Event
Ph.D. Dissertation Defense: Abdel-Hameed A. Badawy
Tuesday, August 20, 2013
11:00 a.m.
Room 2460, AVW Building
Maria Hoo
301 405 3681
mch@umd.edu
ANNOUNCEMENT: Ph.D. Dissertation Defense
Name: Abdel-Hameed A. Badawy
Committee:
Professor Donald Yeung, Chair
Professor Manoj Franklin
Professor Gang Qu
Professor Eyad Abed
Professor Amr Baz, Dean's Representative
Date/Time: Tuesday, August 20, 2013 at 11AM
Location : AVW 2460
Title: Locality Transformations and Prediction Techniques for Optimizing Multicore Memory Performance
Abstract
Chip Multiprocessors (CMPs) are here to stay for the foreseeable future. In terms of programmability of these processors, what is different from legacy multiprocessors is that sharing among the different cores (processors) is not that expensive anymore. Previous research has suggested that sharing is not starting to be a good feature to have for new codes. For some programs, more cache leads to more beneficial sharing since the sharing starts to kick in at a large on chip cache. This work tries to answer the question whether or not, we can (should) write code differently when a Chip Multiprocessor powers the underlying chip microarchitecture.

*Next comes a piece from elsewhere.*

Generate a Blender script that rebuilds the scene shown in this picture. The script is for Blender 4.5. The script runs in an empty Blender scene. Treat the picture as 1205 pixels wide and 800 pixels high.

We use a set three graph benchmarks. Each benchmark has three different input problems varying in size and connectivity. We characterize the importance of the parallelization strategy in combination with the proper locality optimization to achieve better performance in multicore memory systems. Better performance means good utilization of the caches at the lowest level and increased sharing of data among the cores in a constructive way which can effectively be seen a prefetching by cores for each other.
The thesis has two thrusts. The first is exploring the design space represented by different parallelization schemes (we devise some tweaks on top of existing techniques) and different graph partitioning sizes (a locality optimization techniques suited for graph problems). The combination of the parallelization strategy and graph partitioning provide a large and complex space that we characterize using detailed simulation results to see how much gain we can obtain on top of a baseline parallelization technique with a partition sized to fit in the L1 cache. We show that the legacy parallelization is not the way to go in most of the cases and other parallelization techniques perform better. In addition, we show that there is a search problem to determine the partitioning size and in most of the cases, the best partitioning size is smaller than the baseline partition size.
The second thrust of the thesis is exploring how we can predict the best combination of parallelization and partitioning that performs the best for any given benchmark under any given input data set. We use a PIN tool that computes the reuse distance profiles to build an execution time prediction model that can rank order the different combinations of parallelization strategies and partitioning sizes relative to each other. We report the amount of the gain that we can capture using the PIN prediction relative to what detailed simulation results deem the best under a given benchmark and input size. In some cases, the prediction is 100% accurate and in some other cases, the prediction projects worse performance than the baseline case. We report difference between the simulation best performing combination and the PIN predicted ones as well as other statistics to evaluate how good the predictions are. We show that the PIN prediction method performs very well in predicting the partition size compared to predicting the parallelization strategy. In this case, the accuracy of the overall scheme can be highly improved if we only use the partitioning size predicted by the PIN prediction scheme and then we use search strategy to find the best parallelization strategy on top of that partition size.
In this thesis, we use a detailed performance model to scan a large solution space for the best optimization parameters for locality optimization of a set of graph problems. Using the M5 performance simulation we have shown gains of up to 20% on top of a naively picked baseline case. Our prediction scheme can achieve up to 100% of the best performance gains obtained using a search method on real hardware or performance simulation without running at all on the target hardware and up to 48% on average across all of our benchmarks and input sizes.
There are several interesting aspects to this work. We are the first to devise and verify a performance model against detailed simulation results. We suggest and quantify that locality optimization and problem partitioning can increase sharing synergistically to achieve better performance overall. We have shown a new utilization for coherent reuse distance profiles as a helping tool for program developers and compilers to optimize program's performance.